• EXERCISE
Print each line exactly as it is given.

====================

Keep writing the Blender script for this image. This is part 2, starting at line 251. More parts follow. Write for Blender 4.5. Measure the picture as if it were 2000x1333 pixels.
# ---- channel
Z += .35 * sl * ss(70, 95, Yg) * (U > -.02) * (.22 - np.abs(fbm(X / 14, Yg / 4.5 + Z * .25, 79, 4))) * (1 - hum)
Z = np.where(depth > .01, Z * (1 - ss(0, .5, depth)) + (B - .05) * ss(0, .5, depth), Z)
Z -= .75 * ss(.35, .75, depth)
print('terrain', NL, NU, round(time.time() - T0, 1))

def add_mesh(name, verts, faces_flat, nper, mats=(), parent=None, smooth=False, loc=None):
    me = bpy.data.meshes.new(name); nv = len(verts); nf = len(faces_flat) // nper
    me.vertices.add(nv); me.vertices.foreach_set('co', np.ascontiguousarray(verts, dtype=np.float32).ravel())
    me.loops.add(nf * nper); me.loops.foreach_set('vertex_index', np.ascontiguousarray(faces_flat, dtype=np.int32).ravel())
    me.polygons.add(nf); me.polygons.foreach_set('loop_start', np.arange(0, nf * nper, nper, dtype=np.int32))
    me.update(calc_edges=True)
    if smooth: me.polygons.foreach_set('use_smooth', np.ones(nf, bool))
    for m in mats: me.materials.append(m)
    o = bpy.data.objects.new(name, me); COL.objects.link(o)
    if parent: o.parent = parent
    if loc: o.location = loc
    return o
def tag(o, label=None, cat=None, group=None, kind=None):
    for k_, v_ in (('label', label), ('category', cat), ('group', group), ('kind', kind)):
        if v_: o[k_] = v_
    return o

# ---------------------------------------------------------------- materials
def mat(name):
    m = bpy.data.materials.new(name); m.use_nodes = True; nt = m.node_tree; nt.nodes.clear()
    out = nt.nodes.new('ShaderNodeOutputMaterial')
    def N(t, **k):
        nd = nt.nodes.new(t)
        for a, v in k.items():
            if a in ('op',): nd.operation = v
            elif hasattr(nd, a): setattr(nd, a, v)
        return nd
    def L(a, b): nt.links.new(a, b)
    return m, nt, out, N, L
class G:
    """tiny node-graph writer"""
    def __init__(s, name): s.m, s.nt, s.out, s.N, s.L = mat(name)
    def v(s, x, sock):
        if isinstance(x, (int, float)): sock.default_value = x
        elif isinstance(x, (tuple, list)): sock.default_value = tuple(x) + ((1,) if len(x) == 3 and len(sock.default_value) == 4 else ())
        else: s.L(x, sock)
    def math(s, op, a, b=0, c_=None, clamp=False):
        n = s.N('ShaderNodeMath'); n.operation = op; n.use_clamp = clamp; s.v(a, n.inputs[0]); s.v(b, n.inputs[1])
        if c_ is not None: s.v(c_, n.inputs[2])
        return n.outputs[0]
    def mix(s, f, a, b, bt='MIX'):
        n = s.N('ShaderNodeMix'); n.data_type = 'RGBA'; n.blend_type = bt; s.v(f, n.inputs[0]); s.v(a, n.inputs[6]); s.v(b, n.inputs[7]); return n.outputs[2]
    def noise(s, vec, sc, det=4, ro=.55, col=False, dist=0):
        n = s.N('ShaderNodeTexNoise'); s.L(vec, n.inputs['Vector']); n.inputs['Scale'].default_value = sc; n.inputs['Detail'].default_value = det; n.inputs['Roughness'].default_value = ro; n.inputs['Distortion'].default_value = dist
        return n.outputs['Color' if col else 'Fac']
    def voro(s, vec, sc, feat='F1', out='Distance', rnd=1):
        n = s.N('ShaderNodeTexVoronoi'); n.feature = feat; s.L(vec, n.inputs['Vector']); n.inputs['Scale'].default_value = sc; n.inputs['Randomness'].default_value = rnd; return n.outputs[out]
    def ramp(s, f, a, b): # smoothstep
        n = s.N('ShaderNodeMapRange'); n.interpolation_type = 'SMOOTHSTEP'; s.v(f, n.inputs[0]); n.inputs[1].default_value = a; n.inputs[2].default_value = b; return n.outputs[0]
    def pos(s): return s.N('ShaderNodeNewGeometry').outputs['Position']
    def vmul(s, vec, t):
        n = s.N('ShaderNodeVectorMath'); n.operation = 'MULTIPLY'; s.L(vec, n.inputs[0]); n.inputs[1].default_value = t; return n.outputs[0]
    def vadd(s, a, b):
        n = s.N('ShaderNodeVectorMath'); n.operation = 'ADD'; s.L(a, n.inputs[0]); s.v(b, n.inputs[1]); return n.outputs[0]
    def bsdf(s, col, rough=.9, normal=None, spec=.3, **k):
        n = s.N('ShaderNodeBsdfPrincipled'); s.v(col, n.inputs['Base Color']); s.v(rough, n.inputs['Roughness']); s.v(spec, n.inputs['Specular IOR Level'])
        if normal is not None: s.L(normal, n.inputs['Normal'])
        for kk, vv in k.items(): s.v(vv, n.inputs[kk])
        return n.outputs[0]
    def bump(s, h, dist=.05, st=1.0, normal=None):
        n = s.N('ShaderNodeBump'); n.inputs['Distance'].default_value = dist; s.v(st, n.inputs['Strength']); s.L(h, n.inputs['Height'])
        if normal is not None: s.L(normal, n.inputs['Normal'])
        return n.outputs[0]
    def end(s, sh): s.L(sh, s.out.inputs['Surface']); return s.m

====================

• EXPECTED OUTPUT
Keep writing the Blender script for this image. This is part 2, starting at line 251. More parts follow. Write for Blender 4.5. Measure the picture as if it were 2000x1333 pixels.
# ---- channel
Z += .35 * sl * ss(70, 95, Yg) * (U > -.02) * (.22 - np.abs(fbm(X / 14, Yg / 4.5 + Z * .25, 79, 4))) * (1 - hum)
Z = np.where(depth > .01, Z * (1 - ss(0, .5, depth)) + (B - .05) * ss(0, .5, depth), Z)
Z -= .75 * ss(.35, .75, depth)
print('terrain', NL, NU, round(time.time() - T0, 1))

def add_mesh(name, verts, faces_flat, nper, mats=(), parent=None, smooth=False, loc=None):
    me = bpy.data.meshes.new(name); nv = len(verts); nf = len(faces_flat) // nper
    me.vertices.add(nv); me.vertices.foreach_set('co', np.ascontiguousarray(verts, dtype=np.float32).ravel())
    me.loops.add(nf * nper); me.loops.foreach_set('vertex_index', np.ascontiguousarray(faces_flat, dtype=np.int32).ravel())
    me.polygons.add(nf); me.polygons.foreach_set('loop_start', np.arange(0, nf * nper, nper, dtype=np.int32))
    me.update(calc_edges=True)
    if smooth: me.polygons.foreach_set('use_smooth', np.ones(nf, bool))
    for m in mats: me.materials.append(m)
    o = bpy.data.objects.new(name, me); COL.objects.link(o)
    if parent: o.parent = parent
    if loc: o.location = loc
    return o
def tag(o, label=None, cat=None, group=None, kind=None):
    for k_, v_ in (('label', label), ('category', cat), ('group', group), ('kind', kind)):
        if v_: o[k_] = v_
    return o

# ---------------------------------------------------------------- materials
def mat(name):
    m = bpy.data.materials.new(name); m.use_nodes = True; nt = m.node_tree; nt.nodes.clear()
    out = nt.nodes.new('ShaderNodeOutputMaterial')
    def N(t, **k):
        nd = nt.nodes.new(t)
        for a, v in k.items():
            if a in ('op',): nd.operation = v
            elif hasattr(nd, a): setattr(nd, a, v)
        return nd
    def L(a, b): nt.links.new(a, b)
    return m, nt, out, N, L
class G:
    """tiny node-graph writer"""
    def __init__(s, name): s.m, s.nt, s.out, s.N, s.L = mat(name)
    def v(s, x, sock):
        if isinstance(x, (int, float)): sock.default_value = x
        elif isinstance(x, (tuple, list)): sock.default_value = tuple(x) + ((1,) if len(x) == 3 and len(sock.default_value) == 4 else ())
        else: s.L(x, sock)
    def math(s, op, a, b=0, c_=None, clamp=False):
        n = s.N('ShaderNodeMath'); n.operation = op; n.use_clamp = clamp; s.v(a, n.inputs[0]); s.v(b, n.inputs[1])
        if c_ is not None: s.v(c_, n.inputs[2])
        return n.outputs[0]
    def mix(s, f, a, b, bt='MIX'):
        n = s.N('ShaderNodeMix'); n.data_type = 'RGBA'; n.blend_type = bt; s.v(f, n.inputs[0]); s.v(a, n.inputs[6]); s.v(b, n.inputs[7]); return n.outputs[2]
    def noise(s, vec, sc, det=4, ro=.55, col=False, dist=0):
        n = s.N('ShaderNodeTexNoise'); s.L(vec, n.inputs['Vector']); n.inputs['Scale'].default_value = sc; n.inputs['Detail'].default_value = det; n.inputs['Roughness'].default_value = ro; n.inputs['Distortion'].default_value = dist
        return n.outputs['Color' if col else 'Fac']
    def voro(s, vec, sc, feat='F1', out='Distance', rnd=1):
        n = s.N('ShaderNodeTexVoronoi'); n.feature = feat; s.L(vec, n.inputs['Vector']); n.inputs['Scale'].default_value = sc; n.inputs['Randomness'].default_value = rnd; return n.outputs[out]
    def ramp(s, f, a, b): # smoothstep
        n = s.N('ShaderNodeMapRange'); n.interpolation_type = 'SMOOTHSTEP'; s.v(f, n.inputs[0]); n.inputs[1].default_value = a; n.inputs[2].default_value = b; return n.outputs[0]
    def pos(s): return s.N('ShaderNodeNewGeometry').outputs['Position']
    def vmul(s, vec, t):
        n = s.N('ShaderNodeVectorMath'); n.operation = 'MULTIPLY'; s.L(vec, n.inputs[0]); n.inputs[1].default_value = t; return n.outputs[0]
    def vadd(s, a, b):
        n = s.N('ShaderNodeVectorMath'); n.operation = 'ADD'; s.L(a, n.inputs[0]); s.v(b, n.inputs[1]); return n.outputs[0]
    def bsdf(s, col, rough=.9, normal=None, spec=.3, **k):
        n = s.N('ShaderNodeBsdfPrincipled'); s.v(col, n.inputs['Base Color']); s.v(rough, n.inputs['Roughness']); s.v(spec, n.inputs['Specular IOR Level'])
        if normal is not None: s.L(normal, n.inputs['Normal'])
        for kk, vv in k.items(): s.v(vv, n.inputs[kk])
        return n.outputs[0]
    def bump(s, h, dist=.05, st=1.0, normal=None):
        n = s.N('ShaderNodeBump'); n.inputs['Distance'].default_value = dist; s.v(st, n.inputs['Strength']); s.L(h, n.inputs['Height'])
        if normal is not None: s.L(normal, n.inputs['Normal'])
        return n.outputs[0]
    def end(s, sh): s.L(sh, s.out.inputs['Surface']); return s.m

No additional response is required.